Old O-Field Groundwater Treatment Facility is a Superfund site of approximately 4.5 acres located at the Aberdeen Proving Ground in which the Army years ago disposed of chemical warfare agents, munitions, contaminated equipment and other hazardous waste. Ground water at the site is contaminated by the hazardous waste. Because of the proximity of the site to the Gunpowder River and the Chesapeake Bay, contaminated water would leach from the site into the Bay. In the mid-1990s the Army built the ground water treatment facility. Contaminated ground water is pumped from extraction wells to the treatment facility where it is treated. Clean water is stored and later discharged into the Gunpowder River.

 

According to the five-count indictment Shewell and Ambrozewicz, who were the plant superintendent and plant engineer, respectively, at the Old O-Field Groundwater Treatment Facility arrived at the facility on January 14, 2001 in response to a security guard finding water pouring over the edge of a containment pit at the facility and flowing down the road and into the marsh adjoining the Gunpowder River. At the time of the spill, the defendants were employed by Maryland Environmental Service which contracted with the Army to operate the facility. The indictment alleges that when Ambrozewicz and Shewell learned on January 14 that the spill was of influent, untreated water, they conspired to cover up that fact and instead, informed the Army that the spill was of effluent, treated water. The indictment alleges that the men: made false entries in a daily journal which the Army required the facility to maintain; replaced an unbroken valve on a tank storing treated water so they could claim that the valve had been broken and was the source of the leak; and falsified records to alter the levels of stored effluent water.

 

Defendants face a maximum sentence on each count of the indictment of five years imprisonment, and /or a $250,000 criminal fine. The defendants will be scheduled for an initial appearance and arraignment.
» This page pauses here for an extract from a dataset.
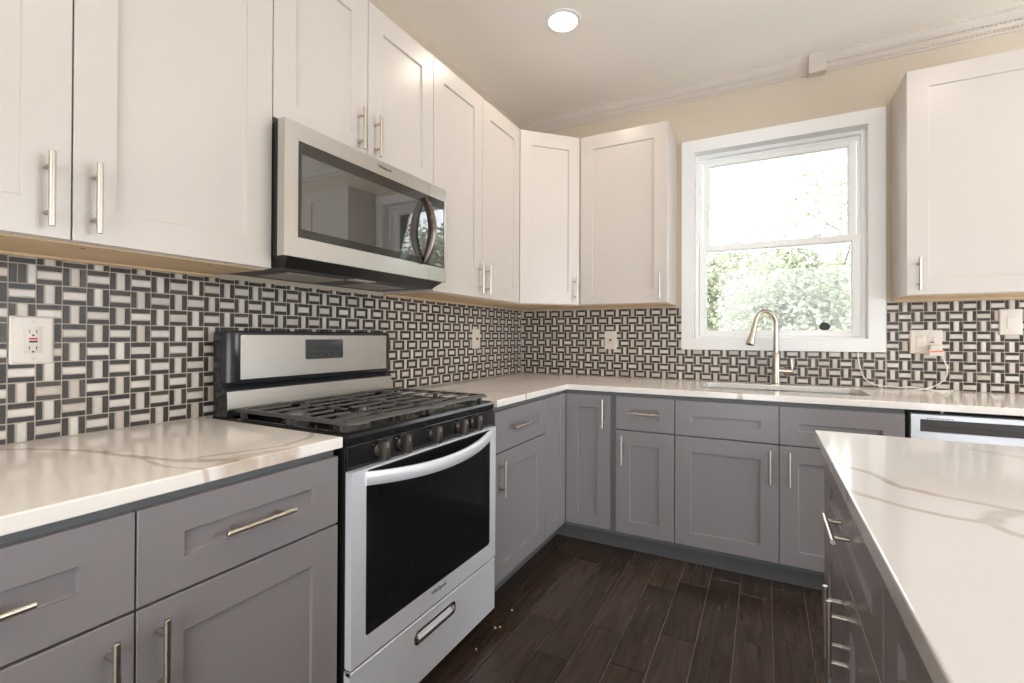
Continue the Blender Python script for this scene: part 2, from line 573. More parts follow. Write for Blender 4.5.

An indictment is not a finding of guilt. An individual charged by indictment is presumed innocent unless and until proven guilty at some later criminal proceedings.

 

United States Attorney Rod J. Rosenstein commended the investigative work performed by Department of the Army, Criminal Investigation Division, and Environmental Protection Agency Criminal Investigation Division. Mr. Rosenstein thanked Assistant U.S. Attorneys Joyce K. McDonald and Tamera Fine for prosecuting the case.